Qual é o seu verso favorito do livro? Há alguma explicação?

Gosto especialmente, não de um, mas de alguns. Pela concisão, sonoridade e significado. Como o verso final do poema yin: desejos dispensam hormônios. Do poema mulheres salgadas: “eu as acolho/ nesse multímodo / molho”. De olhos santos: “nossa casa/ nossa cama/ nossos hematomas”. De executada: “sitiados num hiato/ posto/ o que fazer? / não fazer?”. De cunhã: “quando esse pau dorme/ o cérebro, tenso/ acorda e se faz ordem”. De coceira: “tentou de tudo/ mas nela o mal/ se amalgamou”. Tenho um fraco por paronomásias, como essas últimas citadas: dorme/ordem; mal/amalgamou.

Como você conheceu a editora Urutau?

Eu havia compartilhado uma amostra considerável dos poemas de Mulheres Salgadas no início de 2018 com a poeta Diana Junkes, e ela me perguntou se gostaria que esse material fosse encaminhado para o Tiago Fabris Rendelli, editor da Urutau. Ela tinha recentemente lançado o seu clowns cronópios silêncios com ele, e me recomendou. Eu respondi que sim, embora achasse meu livro ainda inacabado. De qualquer forma, ela nos apresentou e, depois de ler, o Tiago me propôs editá-lo. Fiquei muito feliz e amedrontada. Fazer a poesia nascer, cultivá-la e lançá-la ao mundo é ‘muito perigoso’ e uma dádiva. O dia do lançamento foi pura alegria e sou muito grata à Urutau pelo acolhimento.

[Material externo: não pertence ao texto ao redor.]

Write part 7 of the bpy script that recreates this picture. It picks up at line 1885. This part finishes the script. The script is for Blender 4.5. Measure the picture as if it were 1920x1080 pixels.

Alguma observação que queira acrescentar?

Vida longa à Urutau!
Um viva aos profissionais da saúde!

Fora Bolsonaro!

Cecilia Furquim

nasceu em 1967 em São Paulo, onde vive com sua filha. Num momento mais tardio da vida, investiu na poesia autoral. O interesse pelas canções nonsense de Edward Lear desembocou num livro de arte onde traduziu, criou poemas narrativos para crianças, compôs melodias com seu irmão Beto Furquim e dialogou com as ilustrações feitas pela artista Edith Derdyk. Esse livro/CD, chamado A Coruja, o Gato e os Filhotes (Melhoramentos, 2014), recebeu o certificado de Altamente Recomendável FNLIJ em 2015. A pesquisa literária também lhe é cara e, em sua dissertação de mestrado sobre uma peça escrita em versos (Gota d’água: entre o mito e o anonimato, FFLCH-USP, 2013), uniu o encantamento pela poesia e pelo teatro, que havia marcado sua primeira carreira como atriz quando ainda bem jovem. Sempre ganhou a vida como educadora. Começou ensinando atuação em oficinas e escolas de teatro, e, durante a graduação em Letras, especializou-se no ensino de uma segunda língua, atividade que mantém até hoje. Dá aulas de inglês em cursos extracurriculares para crianças e de Português para um grupo de refugiados. A percepção da urgência de resistir, como mulher, ao fato de ter sempre sofrido e assimilado uma cultura de predominância masculina, que dificulta e esconde conquistas, trouxe uma nova orientação à sua pesquisa literária: a incorporação da crítica feminista e da pesquisa de mulheres escritoras pioneiras como Gilka Machado, Patrícia Galvão e Ruth Guimarães. Nessa mesma época decidiu dar vazão à sua voz de mulher-poeta nesse livro, o primeiro com poemas autorais para adultos.